LAWS(KER)-2014-5-213

SONY REBEIRO Vs. COMMR. OF SERVICE TAX (APPEALS)

Decided On May 28, 2014
Sony Rebeiro Appellant
V/S
Commr. Of Service Tax (Appeals) Respondents

JUDGEMENT

(1.) The petitioner is aggrieved by the Service Tax liability imposed on the petitioner by Ext. PI order and the order passed pursuant to Ext. P4 judgment of this Court. The petitioner contends that, the petitioner was not able to file an appeal within the time provided and that the petitioner had turn over below the limit as prescribed under the Finance Act, (for brevity, 'the Act') 1994, in the respective years in which assessment was taken up. The petitioner also has a contention that the penalty imposed being under Sections 76 and 78 of the Act, cannot be sustained by virtue of the proviso introduced to Section 78 of the Act by an amendment brought to the Act on 10-5-2008. Immediately, it has to be noticed that, the contentions substantially raised herein, were also raised in another proceeding before this Court itself, in an another writ petition under Article 226 of the Constitution of India. This Court by Ext. P4 specifically found that, the penalty under Sections 76 and 78 of the Act has been held to be permissible by two Division Benches of this Court. It is also trite that when the statute provides for a specific period of filing an appeal and also confers the appellate authority with specific powers to condone the delay, the appeal if not filed within the specified period or the extended period, then, the assessee cannot invoke Article 226 to get over the statutory dictate [Assistant Commissioner of Central Excise v. Krishna Poduval, 2005 4 KerLT 947].

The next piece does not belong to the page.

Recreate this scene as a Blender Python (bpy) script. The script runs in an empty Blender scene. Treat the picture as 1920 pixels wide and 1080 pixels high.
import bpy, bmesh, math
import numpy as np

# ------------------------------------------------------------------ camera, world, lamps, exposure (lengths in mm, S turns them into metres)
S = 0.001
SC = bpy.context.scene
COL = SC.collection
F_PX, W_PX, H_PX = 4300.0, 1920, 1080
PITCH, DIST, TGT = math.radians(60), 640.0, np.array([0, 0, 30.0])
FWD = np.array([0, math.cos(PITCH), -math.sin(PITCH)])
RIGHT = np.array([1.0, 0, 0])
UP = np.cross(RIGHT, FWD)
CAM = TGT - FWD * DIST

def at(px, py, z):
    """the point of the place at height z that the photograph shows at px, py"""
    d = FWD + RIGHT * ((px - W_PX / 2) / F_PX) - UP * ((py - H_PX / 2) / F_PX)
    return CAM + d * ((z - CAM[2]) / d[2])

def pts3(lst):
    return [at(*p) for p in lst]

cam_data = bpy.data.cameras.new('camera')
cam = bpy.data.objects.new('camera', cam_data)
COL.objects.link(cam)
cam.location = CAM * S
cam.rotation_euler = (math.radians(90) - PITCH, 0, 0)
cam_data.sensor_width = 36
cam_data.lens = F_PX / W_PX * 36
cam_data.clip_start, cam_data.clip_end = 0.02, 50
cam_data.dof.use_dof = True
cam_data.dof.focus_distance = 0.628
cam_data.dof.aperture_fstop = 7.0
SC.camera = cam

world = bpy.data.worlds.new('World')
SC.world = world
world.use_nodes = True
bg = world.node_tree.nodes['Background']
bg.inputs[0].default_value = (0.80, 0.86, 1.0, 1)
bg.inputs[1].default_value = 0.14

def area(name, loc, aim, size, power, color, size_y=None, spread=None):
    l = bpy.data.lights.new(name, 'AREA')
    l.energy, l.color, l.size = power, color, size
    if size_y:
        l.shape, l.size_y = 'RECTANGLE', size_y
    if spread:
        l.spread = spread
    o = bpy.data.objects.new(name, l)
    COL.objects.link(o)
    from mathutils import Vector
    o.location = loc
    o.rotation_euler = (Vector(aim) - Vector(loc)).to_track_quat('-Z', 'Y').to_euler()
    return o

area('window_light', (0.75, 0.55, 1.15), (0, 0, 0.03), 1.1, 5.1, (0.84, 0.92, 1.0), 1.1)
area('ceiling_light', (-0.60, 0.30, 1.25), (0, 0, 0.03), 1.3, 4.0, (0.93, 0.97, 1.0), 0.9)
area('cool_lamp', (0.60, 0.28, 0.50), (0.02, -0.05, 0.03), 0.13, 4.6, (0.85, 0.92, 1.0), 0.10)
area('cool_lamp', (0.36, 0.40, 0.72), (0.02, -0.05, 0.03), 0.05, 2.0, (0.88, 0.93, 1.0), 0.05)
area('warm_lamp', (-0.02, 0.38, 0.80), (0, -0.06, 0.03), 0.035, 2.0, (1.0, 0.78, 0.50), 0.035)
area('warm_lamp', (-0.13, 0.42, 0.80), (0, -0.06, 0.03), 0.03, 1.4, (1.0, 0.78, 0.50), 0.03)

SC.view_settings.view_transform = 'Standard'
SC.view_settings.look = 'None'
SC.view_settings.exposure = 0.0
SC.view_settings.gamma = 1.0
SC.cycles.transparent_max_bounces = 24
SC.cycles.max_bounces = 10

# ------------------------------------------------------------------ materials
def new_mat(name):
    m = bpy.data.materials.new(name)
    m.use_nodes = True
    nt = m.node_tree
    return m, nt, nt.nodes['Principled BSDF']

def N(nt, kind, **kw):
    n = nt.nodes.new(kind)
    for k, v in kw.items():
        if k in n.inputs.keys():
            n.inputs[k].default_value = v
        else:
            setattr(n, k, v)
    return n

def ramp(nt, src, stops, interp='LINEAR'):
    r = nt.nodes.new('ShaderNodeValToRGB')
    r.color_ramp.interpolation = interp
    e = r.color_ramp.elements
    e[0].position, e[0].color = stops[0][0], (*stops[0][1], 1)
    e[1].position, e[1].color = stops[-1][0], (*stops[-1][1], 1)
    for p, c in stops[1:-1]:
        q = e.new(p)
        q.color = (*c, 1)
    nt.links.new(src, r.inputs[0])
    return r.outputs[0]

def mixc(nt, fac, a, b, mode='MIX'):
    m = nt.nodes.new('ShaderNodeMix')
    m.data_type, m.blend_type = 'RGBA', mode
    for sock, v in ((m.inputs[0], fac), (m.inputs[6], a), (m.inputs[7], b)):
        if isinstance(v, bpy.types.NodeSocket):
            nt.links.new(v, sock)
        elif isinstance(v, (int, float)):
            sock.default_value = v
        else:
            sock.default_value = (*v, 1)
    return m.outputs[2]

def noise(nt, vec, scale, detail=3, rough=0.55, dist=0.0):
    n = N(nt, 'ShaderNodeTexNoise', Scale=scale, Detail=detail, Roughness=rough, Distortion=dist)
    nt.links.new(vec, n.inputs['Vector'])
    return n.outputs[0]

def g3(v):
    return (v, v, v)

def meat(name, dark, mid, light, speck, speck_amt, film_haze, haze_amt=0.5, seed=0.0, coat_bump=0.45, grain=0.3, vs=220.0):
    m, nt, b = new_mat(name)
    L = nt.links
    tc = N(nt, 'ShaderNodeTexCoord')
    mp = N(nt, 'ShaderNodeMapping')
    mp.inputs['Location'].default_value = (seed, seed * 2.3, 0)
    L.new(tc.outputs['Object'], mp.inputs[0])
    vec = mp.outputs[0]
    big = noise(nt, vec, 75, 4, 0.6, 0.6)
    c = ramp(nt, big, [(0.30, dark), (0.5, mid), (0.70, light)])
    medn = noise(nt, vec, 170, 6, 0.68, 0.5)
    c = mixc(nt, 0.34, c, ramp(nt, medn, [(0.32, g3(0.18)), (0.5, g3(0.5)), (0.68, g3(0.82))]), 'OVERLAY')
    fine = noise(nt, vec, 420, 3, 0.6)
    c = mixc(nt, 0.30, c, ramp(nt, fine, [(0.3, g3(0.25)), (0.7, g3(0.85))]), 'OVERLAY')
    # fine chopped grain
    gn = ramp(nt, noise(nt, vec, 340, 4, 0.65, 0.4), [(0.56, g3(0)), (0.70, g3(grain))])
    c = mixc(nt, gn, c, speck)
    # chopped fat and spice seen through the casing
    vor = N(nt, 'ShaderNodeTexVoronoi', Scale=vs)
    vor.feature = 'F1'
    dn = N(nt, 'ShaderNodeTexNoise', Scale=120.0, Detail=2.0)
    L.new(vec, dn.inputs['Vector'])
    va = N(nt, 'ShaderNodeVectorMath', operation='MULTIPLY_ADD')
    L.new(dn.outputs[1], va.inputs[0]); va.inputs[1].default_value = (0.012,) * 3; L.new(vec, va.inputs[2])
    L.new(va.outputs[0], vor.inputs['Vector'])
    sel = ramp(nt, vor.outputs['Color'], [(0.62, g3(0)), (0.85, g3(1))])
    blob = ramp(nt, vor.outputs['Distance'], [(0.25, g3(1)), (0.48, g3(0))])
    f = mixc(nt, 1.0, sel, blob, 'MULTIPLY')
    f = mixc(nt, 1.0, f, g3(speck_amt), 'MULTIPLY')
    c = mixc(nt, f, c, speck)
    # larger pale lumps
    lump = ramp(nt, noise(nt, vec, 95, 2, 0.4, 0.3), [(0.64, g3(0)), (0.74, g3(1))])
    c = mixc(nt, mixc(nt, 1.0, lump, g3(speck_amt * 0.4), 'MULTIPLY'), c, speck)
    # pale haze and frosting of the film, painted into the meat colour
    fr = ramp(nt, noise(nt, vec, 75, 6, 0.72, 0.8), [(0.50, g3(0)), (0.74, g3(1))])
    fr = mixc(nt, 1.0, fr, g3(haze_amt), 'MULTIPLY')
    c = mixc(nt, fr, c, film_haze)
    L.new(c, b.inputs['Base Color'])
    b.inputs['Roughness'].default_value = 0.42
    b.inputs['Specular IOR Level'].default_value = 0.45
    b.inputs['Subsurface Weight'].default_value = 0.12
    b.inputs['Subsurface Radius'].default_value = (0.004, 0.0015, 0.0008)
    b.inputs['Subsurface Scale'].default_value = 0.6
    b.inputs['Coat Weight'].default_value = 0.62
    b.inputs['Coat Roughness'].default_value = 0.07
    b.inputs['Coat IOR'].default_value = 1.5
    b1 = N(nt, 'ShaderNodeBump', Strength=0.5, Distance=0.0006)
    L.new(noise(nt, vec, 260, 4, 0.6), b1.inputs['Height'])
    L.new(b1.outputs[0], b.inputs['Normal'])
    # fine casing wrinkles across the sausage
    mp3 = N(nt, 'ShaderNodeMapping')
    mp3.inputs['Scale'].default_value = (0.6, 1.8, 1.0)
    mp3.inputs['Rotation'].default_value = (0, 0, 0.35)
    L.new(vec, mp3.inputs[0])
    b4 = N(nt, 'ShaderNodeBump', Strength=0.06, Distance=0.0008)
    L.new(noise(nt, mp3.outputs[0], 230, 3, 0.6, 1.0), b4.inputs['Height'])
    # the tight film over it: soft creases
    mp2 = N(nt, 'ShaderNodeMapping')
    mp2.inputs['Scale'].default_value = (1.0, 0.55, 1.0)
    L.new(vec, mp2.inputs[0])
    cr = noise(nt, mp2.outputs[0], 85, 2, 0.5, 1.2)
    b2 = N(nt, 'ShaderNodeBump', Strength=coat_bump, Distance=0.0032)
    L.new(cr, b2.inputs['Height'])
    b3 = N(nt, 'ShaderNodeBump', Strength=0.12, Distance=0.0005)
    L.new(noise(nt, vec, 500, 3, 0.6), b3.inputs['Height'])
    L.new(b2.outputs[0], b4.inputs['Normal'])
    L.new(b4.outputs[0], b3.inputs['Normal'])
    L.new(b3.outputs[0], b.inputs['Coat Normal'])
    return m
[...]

(2.) Though this Court has in Ext. P4 found that, penalty under Sections 76 and 78 of the Act could be simultaneously imposed, the petitioner contends that, the amendment brought by introduction, of the proviso, on 10-5-2008, has not been brought to the notice of the learned Single Judge. That definitely seems to be correct. However, looking at Ext. P1 order, it is seen that the assessing authority has taken into account the amendment, brought in. In page 4, paragraph 4, the penalty imposed under Section 76 is only till 10-5-2008; i.e., till the date of amendment and the introduction of the proviso which bars imposition of penalty under Section 76 of the Act if penalty under Section 78 of the Act is imposed. In such circumstance, the contentions raised by the petitioner regarding the illegality in the levy of penalty cannot be sustained.

(3.) The next contentions are with respect to the computation and the amounts due from the additional 4th respondent. Towards computation, the petitioner would contend that, the amounts deposited has not been adjusted as is evidenced from Ext. P5, and in calculating the penalty under Sections 76 and 78 of the Act, the amounts already paid have also been taken into account. Ext. P5 is an order issued, pursuant to the directions of this Court directing credit to be given to all payments effected by the petitioner. Paragraph 6 of Ext. P5 takes in Rs. 3,44,304/- as the tax paid by the petitioner. The balance tax payable is computed at Rs. 2,54,194/-. Hence, the computation of amounts cannot be faulted and definitely credit has been given to the payments made by the petitioner.